■ Excerpted data:
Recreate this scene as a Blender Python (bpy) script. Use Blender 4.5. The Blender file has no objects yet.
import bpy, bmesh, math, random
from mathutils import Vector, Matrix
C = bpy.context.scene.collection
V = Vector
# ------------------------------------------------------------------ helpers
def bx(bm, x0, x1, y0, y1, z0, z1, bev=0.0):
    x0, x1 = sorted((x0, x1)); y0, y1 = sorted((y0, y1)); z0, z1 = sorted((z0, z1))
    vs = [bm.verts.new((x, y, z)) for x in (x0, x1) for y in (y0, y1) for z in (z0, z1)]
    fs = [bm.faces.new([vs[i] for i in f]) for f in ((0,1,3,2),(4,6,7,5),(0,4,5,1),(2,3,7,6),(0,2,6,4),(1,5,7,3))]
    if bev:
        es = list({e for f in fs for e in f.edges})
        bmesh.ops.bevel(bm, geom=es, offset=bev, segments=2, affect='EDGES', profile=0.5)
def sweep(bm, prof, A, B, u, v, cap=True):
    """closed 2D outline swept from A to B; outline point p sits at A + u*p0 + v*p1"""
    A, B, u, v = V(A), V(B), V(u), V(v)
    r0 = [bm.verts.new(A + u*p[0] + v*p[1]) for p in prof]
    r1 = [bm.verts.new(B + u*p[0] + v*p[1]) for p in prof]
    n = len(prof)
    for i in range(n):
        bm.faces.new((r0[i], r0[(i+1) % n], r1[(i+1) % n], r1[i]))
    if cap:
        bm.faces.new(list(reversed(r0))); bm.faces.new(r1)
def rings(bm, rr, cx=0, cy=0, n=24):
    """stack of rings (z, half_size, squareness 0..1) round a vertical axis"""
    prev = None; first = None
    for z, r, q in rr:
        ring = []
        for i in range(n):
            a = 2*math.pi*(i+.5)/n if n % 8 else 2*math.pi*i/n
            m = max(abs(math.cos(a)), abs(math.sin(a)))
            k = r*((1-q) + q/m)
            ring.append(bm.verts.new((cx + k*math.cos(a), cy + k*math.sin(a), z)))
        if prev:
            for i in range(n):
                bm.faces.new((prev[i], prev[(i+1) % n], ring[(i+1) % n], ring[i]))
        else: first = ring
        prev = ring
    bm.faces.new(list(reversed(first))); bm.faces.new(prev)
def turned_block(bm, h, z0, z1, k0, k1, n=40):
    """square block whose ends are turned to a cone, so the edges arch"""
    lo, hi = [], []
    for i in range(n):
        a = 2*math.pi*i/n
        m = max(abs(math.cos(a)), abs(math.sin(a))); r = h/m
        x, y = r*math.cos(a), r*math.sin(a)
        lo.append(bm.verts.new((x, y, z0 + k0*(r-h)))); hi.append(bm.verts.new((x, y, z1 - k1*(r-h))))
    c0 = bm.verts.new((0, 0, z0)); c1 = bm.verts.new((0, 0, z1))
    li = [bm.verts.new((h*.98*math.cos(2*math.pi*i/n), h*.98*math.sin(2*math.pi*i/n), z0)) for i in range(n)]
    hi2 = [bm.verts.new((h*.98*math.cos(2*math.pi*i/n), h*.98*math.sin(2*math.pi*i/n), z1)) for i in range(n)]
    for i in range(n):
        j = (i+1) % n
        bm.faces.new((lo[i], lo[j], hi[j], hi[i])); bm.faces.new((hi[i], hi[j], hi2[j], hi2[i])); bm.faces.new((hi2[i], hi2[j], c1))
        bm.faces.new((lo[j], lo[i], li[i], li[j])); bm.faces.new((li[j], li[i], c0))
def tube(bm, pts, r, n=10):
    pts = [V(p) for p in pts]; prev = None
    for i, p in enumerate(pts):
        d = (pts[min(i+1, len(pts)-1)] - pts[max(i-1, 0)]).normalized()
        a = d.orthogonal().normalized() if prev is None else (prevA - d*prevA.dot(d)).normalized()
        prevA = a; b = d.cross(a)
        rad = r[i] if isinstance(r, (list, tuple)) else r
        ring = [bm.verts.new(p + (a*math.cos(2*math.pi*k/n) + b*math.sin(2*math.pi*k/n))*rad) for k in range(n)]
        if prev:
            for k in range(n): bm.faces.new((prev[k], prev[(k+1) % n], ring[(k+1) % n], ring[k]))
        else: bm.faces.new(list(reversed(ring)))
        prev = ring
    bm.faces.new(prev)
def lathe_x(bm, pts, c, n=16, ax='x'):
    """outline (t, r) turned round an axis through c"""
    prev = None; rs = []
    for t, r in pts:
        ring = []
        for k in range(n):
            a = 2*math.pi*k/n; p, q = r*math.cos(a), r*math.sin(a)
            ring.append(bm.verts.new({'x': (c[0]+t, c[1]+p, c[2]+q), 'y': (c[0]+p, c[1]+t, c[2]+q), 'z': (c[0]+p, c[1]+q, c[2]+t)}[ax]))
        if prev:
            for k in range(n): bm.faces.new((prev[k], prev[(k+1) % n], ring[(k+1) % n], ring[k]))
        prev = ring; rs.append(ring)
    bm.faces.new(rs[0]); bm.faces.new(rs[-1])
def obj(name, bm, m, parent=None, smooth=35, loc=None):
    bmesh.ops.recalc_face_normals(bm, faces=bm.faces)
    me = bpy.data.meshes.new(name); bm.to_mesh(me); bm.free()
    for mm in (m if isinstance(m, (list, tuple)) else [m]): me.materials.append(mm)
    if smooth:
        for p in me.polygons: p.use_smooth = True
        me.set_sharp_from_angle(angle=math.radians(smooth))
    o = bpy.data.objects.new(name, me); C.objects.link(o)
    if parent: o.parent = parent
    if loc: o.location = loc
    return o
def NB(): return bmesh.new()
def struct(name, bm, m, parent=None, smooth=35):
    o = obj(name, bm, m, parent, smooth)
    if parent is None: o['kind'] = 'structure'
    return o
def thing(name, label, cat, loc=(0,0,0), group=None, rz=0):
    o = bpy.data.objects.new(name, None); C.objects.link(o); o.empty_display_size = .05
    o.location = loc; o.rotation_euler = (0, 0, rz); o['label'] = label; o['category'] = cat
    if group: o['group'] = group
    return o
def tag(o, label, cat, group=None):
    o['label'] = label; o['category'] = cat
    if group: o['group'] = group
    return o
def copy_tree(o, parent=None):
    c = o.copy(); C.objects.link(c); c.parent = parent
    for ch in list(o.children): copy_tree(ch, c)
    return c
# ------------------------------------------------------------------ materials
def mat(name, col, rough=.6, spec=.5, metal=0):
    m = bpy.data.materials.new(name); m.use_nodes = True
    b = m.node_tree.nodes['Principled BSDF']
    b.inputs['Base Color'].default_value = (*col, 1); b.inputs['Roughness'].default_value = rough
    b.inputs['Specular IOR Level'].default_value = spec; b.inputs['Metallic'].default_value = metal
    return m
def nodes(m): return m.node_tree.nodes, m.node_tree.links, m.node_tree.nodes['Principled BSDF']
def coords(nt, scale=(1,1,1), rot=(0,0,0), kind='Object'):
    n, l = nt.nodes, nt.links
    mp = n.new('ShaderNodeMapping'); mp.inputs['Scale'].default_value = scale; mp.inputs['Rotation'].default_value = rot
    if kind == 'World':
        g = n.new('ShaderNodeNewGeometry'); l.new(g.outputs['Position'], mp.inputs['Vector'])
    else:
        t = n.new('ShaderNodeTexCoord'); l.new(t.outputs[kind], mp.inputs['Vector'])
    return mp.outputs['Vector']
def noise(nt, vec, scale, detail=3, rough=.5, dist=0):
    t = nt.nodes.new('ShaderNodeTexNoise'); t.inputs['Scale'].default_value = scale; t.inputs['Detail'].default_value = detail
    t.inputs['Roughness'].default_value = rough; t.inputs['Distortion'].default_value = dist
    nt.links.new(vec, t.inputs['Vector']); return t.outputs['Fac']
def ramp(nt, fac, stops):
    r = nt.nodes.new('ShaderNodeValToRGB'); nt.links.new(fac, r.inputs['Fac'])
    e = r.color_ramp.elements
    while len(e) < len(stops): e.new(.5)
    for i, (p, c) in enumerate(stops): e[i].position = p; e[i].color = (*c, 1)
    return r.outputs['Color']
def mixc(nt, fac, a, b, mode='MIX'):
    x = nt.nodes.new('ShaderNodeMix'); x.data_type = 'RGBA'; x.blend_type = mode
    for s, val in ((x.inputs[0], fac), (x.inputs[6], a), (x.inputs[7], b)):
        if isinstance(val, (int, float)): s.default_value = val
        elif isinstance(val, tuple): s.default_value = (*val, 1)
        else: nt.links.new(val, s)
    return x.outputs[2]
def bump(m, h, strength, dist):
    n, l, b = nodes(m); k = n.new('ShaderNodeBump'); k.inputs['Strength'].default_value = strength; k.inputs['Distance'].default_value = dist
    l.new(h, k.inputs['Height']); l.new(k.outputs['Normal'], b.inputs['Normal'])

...

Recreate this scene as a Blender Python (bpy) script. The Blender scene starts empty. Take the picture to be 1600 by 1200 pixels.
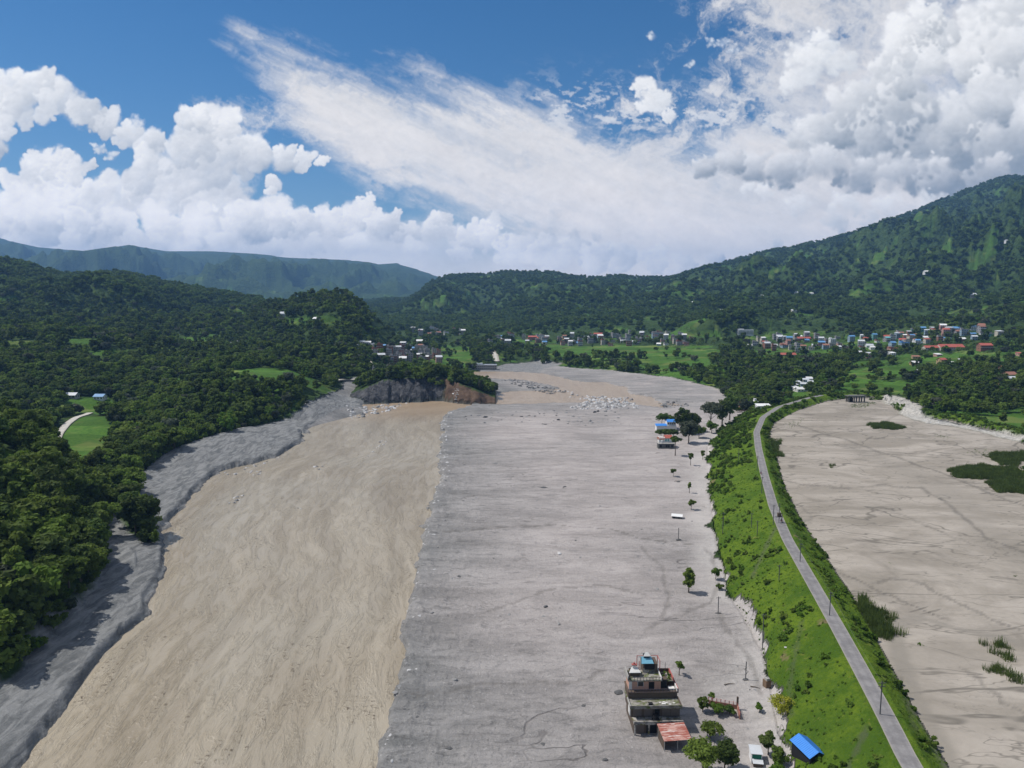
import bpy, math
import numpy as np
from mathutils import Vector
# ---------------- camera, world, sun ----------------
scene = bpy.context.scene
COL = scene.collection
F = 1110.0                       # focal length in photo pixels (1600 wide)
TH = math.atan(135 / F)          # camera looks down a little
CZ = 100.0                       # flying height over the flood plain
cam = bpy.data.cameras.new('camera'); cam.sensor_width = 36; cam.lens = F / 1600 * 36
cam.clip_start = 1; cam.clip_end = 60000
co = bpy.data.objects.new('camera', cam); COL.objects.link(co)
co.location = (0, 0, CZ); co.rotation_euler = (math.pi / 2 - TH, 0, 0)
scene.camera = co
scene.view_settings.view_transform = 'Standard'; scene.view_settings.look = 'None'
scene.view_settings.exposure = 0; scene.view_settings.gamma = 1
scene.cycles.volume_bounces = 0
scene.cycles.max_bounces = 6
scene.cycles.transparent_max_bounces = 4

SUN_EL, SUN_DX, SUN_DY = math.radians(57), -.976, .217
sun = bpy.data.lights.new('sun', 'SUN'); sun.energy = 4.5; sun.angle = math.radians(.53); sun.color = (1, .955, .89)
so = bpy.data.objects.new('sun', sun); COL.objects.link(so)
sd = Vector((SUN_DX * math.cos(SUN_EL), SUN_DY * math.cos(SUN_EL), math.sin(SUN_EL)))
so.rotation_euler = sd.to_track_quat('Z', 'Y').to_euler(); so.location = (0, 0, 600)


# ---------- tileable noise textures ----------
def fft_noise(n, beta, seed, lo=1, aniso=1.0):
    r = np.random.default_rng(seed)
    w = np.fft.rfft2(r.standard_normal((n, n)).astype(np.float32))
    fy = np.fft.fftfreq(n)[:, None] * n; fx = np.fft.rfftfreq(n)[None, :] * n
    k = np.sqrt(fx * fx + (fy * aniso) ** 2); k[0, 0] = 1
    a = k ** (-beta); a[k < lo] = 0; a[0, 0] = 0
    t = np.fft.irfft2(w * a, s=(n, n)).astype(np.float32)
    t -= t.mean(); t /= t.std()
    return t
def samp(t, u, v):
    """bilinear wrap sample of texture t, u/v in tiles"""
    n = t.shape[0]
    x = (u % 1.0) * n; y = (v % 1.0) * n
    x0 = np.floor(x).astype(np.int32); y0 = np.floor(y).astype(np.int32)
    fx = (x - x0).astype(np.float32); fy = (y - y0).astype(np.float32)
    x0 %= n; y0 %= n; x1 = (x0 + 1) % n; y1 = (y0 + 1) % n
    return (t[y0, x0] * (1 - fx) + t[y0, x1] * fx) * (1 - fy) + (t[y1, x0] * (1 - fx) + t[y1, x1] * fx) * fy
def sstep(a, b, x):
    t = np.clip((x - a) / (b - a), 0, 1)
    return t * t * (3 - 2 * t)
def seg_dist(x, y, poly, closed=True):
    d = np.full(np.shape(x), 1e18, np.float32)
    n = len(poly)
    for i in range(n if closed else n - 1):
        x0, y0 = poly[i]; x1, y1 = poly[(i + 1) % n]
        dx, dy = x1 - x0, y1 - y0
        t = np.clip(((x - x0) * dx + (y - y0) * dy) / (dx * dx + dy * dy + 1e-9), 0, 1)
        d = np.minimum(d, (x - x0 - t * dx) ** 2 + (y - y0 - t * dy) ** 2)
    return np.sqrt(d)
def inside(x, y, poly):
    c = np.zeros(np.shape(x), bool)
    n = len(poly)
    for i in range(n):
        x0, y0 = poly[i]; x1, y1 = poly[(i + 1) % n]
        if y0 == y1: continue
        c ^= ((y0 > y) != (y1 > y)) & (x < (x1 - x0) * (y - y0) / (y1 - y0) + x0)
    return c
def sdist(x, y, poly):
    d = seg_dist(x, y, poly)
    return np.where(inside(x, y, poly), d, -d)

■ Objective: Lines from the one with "Recreate this scene as a Blender Python (bpy) script. The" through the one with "so.rotation_euler = sd.to_track_quat('Z', 'Y').to_euler();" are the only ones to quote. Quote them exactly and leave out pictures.

■ Complete response:
Recreate this scene as a Blender Python (bpy) script. The Blender scene starts empty. Take the picture to be 1600 by 1200 pixels.
import bpy, math
import numpy as np
from mathutils import Vector
# ---------------- camera, world, sun ----------------
scene = bpy.context.scene
COL = scene.collection
F = 1110.0                       # focal length in photo pixels (1600 wide)
TH = math.atan(135 / F)          # camera looks down a little
CZ = 100.0                       # flying height over the flood plain
cam = bpy.data.cameras.new('camera'); cam.sensor_width = 36; cam.lens = F / 1600 * 36
cam.clip_start = 1; cam.clip_end = 60000
co = bpy.data.objects.new('camera', cam); COL.objects.link(co)
co.location = (0, 0, CZ); co.rotation_euler = (math.pi / 2 - TH, 0, 0)
scene.camera = co
scene.view_settings.view_transform = 'Standard'; scene.view_settings.look = 'None'
scene.view_settings.exposure = 0; scene.view_settings.gamma = 1
scene.cycles.volume_bounces = 0
scene.cycles.max_bounces = 6
scene.cycles.transparent_max_bounces = 4

SUN_EL, SUN_DX, SUN_DY = math.radians(57), -.976, .217
sun = bpy.data.lights.new('sun', 'SUN'); sun.energy = 4.5; sun.angle = math.radians(.53); sun.color = (1, .955, .89)
so = bpy.data.objects.new('sun', sun); COL.objects.link(so)
sd = Vector((SUN_DX * math.cos(SUN_EL), SUN_DY * math.cos(SUN_EL), math.sin(SUN_EL)))
so.rotation_euler = sd.to_track_quat('Z', 'Y').to_euler(); so.location = (0, 0, 600)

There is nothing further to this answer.